● **AVAILABLE DATA**:
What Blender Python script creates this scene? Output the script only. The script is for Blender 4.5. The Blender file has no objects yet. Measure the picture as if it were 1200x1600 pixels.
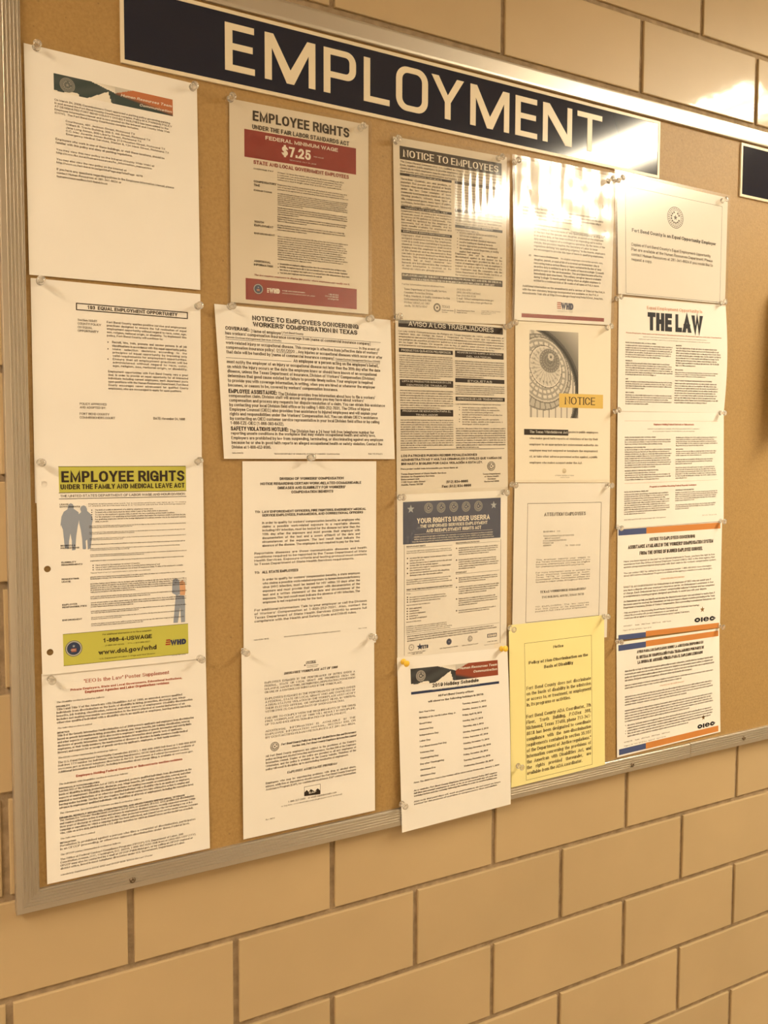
import bpy, bmesh, math, random
import numpy as np
from mathutils import Vector, Matrix
from mathutils.geometry import delaunay_2d_cdt
random.seed(7)
IN = 0.0254
scene = bpy.context.scene
COL = scene.collection

# ------------------------------------------------------------------ camera
cd = bpy.data.cameras.new('camera'); cam = bpy.data.objects.new('camera', cd); COL.objects.link(cam)
cd.sensor_fit = 'VERTICAL'; cd.sensor_height = 36.0; cd.sensor_width = 27.0
cd.lens = 1402.65 / 1600 * 36.0
cd.clip_start = 0.02; cd.clip_end = 50
_R = ((0.868598003, -0.003128106, -0.495507542), (-0.029170047, 0.997923103, -0.057433342), (0.494658082, 0.064340465, 0.866702767))
def _b(v): return Vector((v[0], v[2], -v[1]))          # image-style axes (x right, y down, z ahead) to Blender's
cx, cy, cz = _b(_R[0]), -_b(_R[1]), -_b(_R[2])
cam.matrix_world = Matrix(((cx.x, cy.x, cz.x, -0.29153), (cx.y, cy.y, cz.y, -1.20696), (cx.z, cy.z, cz.z, 0.70559), (0, 0, 0, 1)))
scene.camera = cam

# ------------------------------------------------------------------ world, exposure
w = bpy.data.worlds.new('world'); scene.world = w; w.use_nodes = True
w.node_tree.nodes['Background'].inputs[0].default_value = (1.0, 0.72, 0.45, 1)
w.node_tree.nodes['Background'].inputs[1].default_value = 0.012
vs = scene.view_settings
scene.display_settings.display_device = 'sRGB'
vs.view_transform = 'Standard'; vs.look = 'None'; vs.gamma = 1.0; vs.use_curve_mapping = False
vs.exposure = 1.92
cyc = scene.cycles
cyc.max_bounces = 8; cyc.diffuse_bounces = 4; cyc.glossy_bounces = 4; cyc.transmission_bounces = 8; cyc.transparent_max_bounces = 12
cyc.sample_clamp_indirect = 4.0
cyc.use_denoising = True; cyc.denoising_prefilter = 'ACCURATE'
FLOOR_Z, CEIL_Z = -0.90, 1.806
X0, X1, Y0 = -2.60, 4.10, -2.45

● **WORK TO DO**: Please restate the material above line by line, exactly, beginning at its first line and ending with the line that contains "COL = scene.collection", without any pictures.

● **REPLY TO THE EXERCISE**:
What Blender Python script creates this scene? Output the script only. The script is for Blender 4.5. The Blender file has no objects yet. Measure the picture as if it were 1200x1600 pixels.
import bpy, bmesh, math, random
import numpy as np
from mathutils import Vector, Matrix
from mathutils.geometry import delaunay_2d_cdt
random.seed(7)
IN = 0.0254
scene = bpy.context.scene
COL = scene.collection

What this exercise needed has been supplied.